The setup questioned in this thread would have latex neck, wrist and ankle seals (unless I had booties installed). In this case, the roll up seal is the potential weakness, which is why I'm asking questions and have a high safety threshold (one hour in the water).

I take my life seriously, which is why I have high standards for the equipment I use. I want the maximum protection possible. If the drytop/bib combo doesn't meet them, I won't trust it, nor would I suggest anyone else should.

I want my setup to be functionally as effective as a quality drysuit, not semidry.

Do you have anything else constructive to add to this thread?

Phreon

more direct
OK, I’ll be more direct now that I see your criteria about being in the water for an hour.

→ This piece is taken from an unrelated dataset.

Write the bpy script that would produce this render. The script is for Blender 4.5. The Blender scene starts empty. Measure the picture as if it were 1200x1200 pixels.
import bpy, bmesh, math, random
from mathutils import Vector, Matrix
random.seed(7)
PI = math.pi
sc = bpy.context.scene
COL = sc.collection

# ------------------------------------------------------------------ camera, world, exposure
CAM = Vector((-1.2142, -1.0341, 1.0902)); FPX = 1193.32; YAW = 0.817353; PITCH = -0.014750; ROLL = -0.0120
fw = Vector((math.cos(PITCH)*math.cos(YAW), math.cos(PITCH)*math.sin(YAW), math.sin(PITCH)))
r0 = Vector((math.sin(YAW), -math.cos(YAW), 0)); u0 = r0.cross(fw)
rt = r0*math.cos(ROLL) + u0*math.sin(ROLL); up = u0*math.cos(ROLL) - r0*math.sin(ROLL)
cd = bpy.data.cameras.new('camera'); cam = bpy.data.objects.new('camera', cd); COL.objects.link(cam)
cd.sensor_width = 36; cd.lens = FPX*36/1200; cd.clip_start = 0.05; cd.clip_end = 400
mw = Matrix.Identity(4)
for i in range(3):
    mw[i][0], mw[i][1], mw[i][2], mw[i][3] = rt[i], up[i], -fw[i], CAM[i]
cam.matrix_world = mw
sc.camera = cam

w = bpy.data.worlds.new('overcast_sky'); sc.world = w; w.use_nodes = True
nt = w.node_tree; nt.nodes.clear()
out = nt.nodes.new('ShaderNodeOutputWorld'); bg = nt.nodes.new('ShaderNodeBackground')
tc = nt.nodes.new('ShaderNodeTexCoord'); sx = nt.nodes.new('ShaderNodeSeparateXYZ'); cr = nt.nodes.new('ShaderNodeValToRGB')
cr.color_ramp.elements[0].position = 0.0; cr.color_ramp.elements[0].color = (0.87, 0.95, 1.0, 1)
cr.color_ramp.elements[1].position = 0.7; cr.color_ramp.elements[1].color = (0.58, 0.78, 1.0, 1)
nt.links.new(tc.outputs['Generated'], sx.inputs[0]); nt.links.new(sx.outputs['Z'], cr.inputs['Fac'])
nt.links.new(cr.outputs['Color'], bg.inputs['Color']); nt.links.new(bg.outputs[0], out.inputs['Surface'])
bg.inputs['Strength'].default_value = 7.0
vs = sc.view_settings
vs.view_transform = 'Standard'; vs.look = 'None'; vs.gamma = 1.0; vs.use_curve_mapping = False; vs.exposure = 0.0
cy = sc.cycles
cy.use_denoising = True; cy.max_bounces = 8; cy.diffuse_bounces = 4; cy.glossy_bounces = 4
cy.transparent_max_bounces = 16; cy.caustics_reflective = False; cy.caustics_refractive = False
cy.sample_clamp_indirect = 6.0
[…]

NO! ROLL-UP BIBS & TOP, EVEN WELL-ROLLED AND WITH FULL GASKETS, DO NOT FUNCTION AS WELL AS A DRYSUIT.



At least they didn’t for me. The weakness was where the rolled-together seam bridged the gap of my spine.



I had a non-breathable gear and was getting quite wet, from very brief swims while ww canoeing, but I wasn’t certain whether it was just sweat or river water.



So, I got geared up and hit the bathtub. It was river water - the bibs & top leaked at my spine, and that was 10 minutes lying in a tub, not an hour moving around in real water.



Now I also know it was river water because I paddle in a non-breathable drysuit, and I know how little I sweat compared to the water I was getting in the bibs & top.



Maybe there was something weird about my bibs & top. Maybe my back/spine are an odd shape. And it was still a pretty useful combo for my ww canoeing needs, but I don’t trust that combo in the way that it sounds like you’d like to. Get a proper drysuit.



PY.

Yes
If you dish it out, you’d better expect some of the same back at ya.



P.S.

I personally wouldn’t bother with a semi-drysuit so that’s not the point. It was your blasting of other people’s reasons for using a semi-drysuit I was referring to.


In lieu of a tight fitting spray deck…
I’m pretty handy with a sewing machine. For lack of better terms, I wonder if a small neoprene corset or cumberbund placed snugly over the mating folds would stop or help slow down combo-drysuit leakage.



The reality is that a bib with booties and a relief zipper installed probably isn’t significanly cheaper than a drysuit from Ravenspring. A bitter pill to swallow for a cheapskate such as myself.



Phreon

tried it
I used a wide, wrap-around, Velcro, neoprene back support “cumberbund”. I’m sure it helped, and it turned out I also liked wearing it for the support/posture, but it doesn’t do anything for the bridge/gap at the spine and I wouldn’t trust it for long immersions.



PY.

sounds like…

– Last Updated: Nov-27-06 1:09 PM EST –

...the combo may not be the best solution for extended cold water immersion for the same reasons a semidry top/suit isn't. Material is waterproof, it's the seals and possible points of entry that are the problem.

If you're talking about limited exposure and kinder conditions I think it would work fine depending on your skills. I tend to think increased ability gives one more latitude in deciding what to wear.

A good neo skirt is well worth the expense.